阿波国名西郡南嶋村の前野兵大夫辰定の嫡男に生まれる[1]。母は兼松摠右衛門某の娘と伝わる[1]。初め前野角左衛門定辰と名乗り、後に通称を孫大夫と改めた[1]。
父の家督を継いで辰定流前野家二代目となり、南嶋村の知行400石を継承した[1]。正室には日比野與兵衛某の娘が迎えられ、一男一女をもうけた[1]。また、日比野氏といえば美濃国の有力武士で、関白豊臣秀次の側室於和子の前の父である日比野清実の一族とみられる。また、父の辰定は秀次宿老の前野長康の甥にあたる。
寛永20年(1644年)3月3日、淡路国三原郡内に移り、父は由良浦屋敷に隠居となった[1]。剃物を賜ったという[1]。

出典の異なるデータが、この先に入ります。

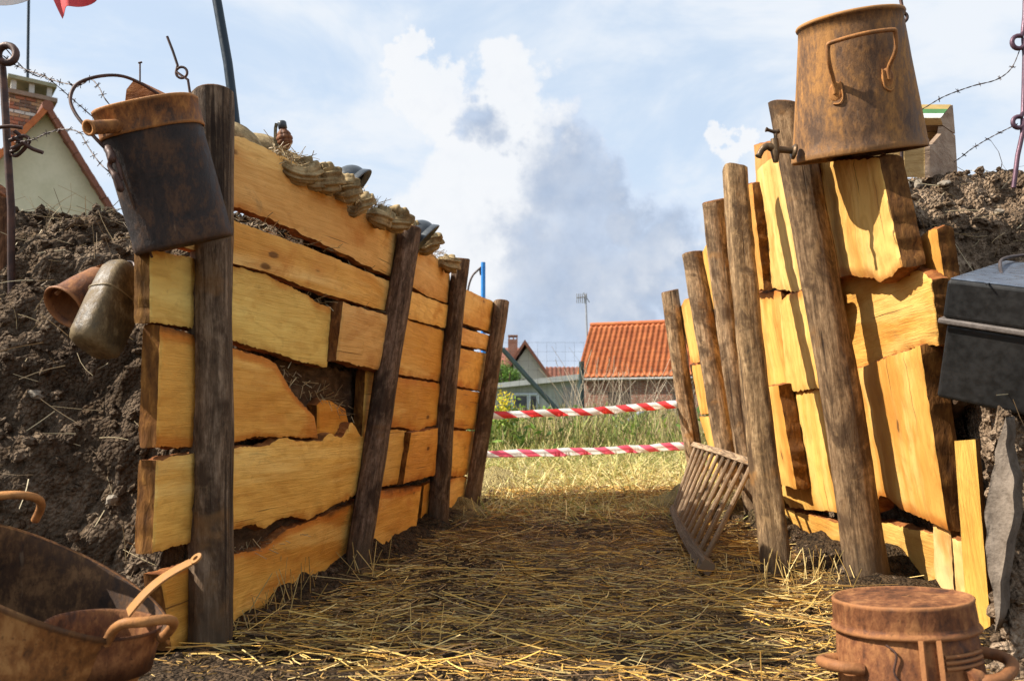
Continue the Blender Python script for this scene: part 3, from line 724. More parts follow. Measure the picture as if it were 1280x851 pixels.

寛文元年(1661年)11月18日、病死した[1]。
前野氏は、良岑朝臣の末裔である尾張国二宮大縣神社大宮司家の立木田家から派生する[2]。苗字は、良岑高成(立木田高成)が上総広常の娘を賜り、二人の子である高長が、母親の生地(常陸国筑波郡前野)の地名にちなんでその地を前野村(尾張国丹羽郡前野村(現在の愛知県江南市前野町〜大口町辺り))と称し、自らも前野を名乗ったことに由来する[2]。四代目時綱の代から正式に前野を名乗るようになった[2]。辰定流前野家は血統上は藤原北家利仁流富樫氏族坪内氏の系統にあたる[1]。富樫氏は加賀国の守護大名であり、坪内家は加賀から尾張へ移住した富樫家の分家にあたる[1]。また、この系統上の前野重純は出羽国秋田郡前野の地から私的に前野の名を称している[1]。辰定流前野家は丸に洲浜紋を使用した[1]。